Netra Fused Agent Kernel (fak) — Security Policy

fak is a security tool: it puts a permission gate and a result-quarantine on the same call path as every tool call, so an agent's effects pass through a kernel the model doesn't control. We take reports against that boundary seriously.

Reporting a vulnerability

Please report privately — do not open a public issue for a security-sensitive bug.

  1. Preferred: use GitHub's private vulnerability reporting — on this repository, go to Security ▸ Advisories ▸ Report a vulnerability. This opens a private channel visible only to the maintainers.
  2. If you cannot use that, contact the maintainers (Netra Systems) privately through the contact on the project's GitHub organization.

Please include: what boundary you reached (capability floor, containment/quarantine, or the gateway), a minimal reproduction, the model/config used, and the impact.

We aim to acknowledge a report within a few business days and to agree on a disclosure timeline with you. We support coordinated disclosure and will credit reporters who want credit.

What is in scope

The floor fak actually defends — these are security bugs:

  • Capability-floor bypass. A way to make fak execute a tool that the active policy does not allow-list (the "lever was never wired up" guarantee fails).
  • Containment bypass. A way to get a quarantined / untrusted tool result admitted into the model's context or KV cache when policy said it must be held out — including any way to make a removed span fail to be bit-for-bit evicted.
  • Gateway / adjudication bypass. A way to route a tool call around the in-process adjudication boundary, or to make the gate fail open (run the call anyway) on crash, timeout, or malformed input. The gate is designed to fail closed.
  • Policy or signature confusion that causes a deny to be read as an allow.

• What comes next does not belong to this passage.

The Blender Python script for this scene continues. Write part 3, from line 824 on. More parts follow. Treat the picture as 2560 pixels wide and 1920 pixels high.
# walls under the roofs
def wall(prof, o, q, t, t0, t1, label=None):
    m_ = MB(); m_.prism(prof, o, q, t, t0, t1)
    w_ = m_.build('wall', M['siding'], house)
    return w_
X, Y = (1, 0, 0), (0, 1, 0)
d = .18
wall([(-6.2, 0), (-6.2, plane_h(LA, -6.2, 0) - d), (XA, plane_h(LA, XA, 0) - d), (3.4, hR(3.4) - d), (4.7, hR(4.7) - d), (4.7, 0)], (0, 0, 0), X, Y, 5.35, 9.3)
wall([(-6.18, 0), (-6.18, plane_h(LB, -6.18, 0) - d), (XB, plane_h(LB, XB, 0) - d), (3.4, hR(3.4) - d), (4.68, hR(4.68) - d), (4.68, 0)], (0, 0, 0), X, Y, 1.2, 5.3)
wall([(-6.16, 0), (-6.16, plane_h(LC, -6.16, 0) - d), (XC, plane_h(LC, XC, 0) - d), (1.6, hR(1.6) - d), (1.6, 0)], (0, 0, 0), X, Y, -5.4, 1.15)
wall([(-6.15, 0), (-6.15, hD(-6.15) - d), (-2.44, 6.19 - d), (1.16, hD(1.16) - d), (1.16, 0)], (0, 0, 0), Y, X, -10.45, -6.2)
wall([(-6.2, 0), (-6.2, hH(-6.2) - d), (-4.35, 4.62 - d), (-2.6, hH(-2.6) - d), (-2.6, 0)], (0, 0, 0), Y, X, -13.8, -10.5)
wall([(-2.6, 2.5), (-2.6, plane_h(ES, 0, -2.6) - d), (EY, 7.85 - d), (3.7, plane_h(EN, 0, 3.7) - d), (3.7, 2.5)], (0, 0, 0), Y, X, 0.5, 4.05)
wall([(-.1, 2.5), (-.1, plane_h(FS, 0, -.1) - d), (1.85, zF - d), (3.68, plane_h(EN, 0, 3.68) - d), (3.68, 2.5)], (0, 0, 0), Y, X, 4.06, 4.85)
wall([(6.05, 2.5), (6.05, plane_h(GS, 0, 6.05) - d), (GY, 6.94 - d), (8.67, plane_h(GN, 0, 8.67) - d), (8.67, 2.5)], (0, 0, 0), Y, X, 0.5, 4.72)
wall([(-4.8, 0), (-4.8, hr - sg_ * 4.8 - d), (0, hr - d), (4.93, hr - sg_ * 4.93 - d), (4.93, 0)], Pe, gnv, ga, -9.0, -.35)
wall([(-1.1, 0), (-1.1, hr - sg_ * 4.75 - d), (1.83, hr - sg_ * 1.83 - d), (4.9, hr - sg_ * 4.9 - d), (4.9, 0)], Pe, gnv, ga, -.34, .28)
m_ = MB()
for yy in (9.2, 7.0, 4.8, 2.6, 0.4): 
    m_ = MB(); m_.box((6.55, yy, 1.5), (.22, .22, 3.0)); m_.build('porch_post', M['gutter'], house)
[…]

What is explicitly out of scope

By design, and stated plainly in the README and fak/CLAIMS.md:

  • Evading the injection detector. The heuristic that flags suspicious tool results is ≈100% evadable by design — it is a helpful bonus, never the floor. A prompt that the detector doesn't flag is not a vulnerability, because the detector is not what contains the result; the quarantine + capability floor are. (A way to defeat the containment or the floor — see "in scope" above — absolutely is.)
  • Findings that require the operator to have already mis-authored a permissive policy (e.g. allow-listing a destructive tool) — that's policy authoring, not a gate bypass. Reports that improve the default floor or the policy linter are still welcome as normal issues.
  • Capability/quality of the underlying model (hallucination, refusal, etc.).

Supported versions

fak is pre-1.0 and ships a rolling release line; security fixes land on the latest release (see VERSION and the releases). Please verify against the latest release before reporting.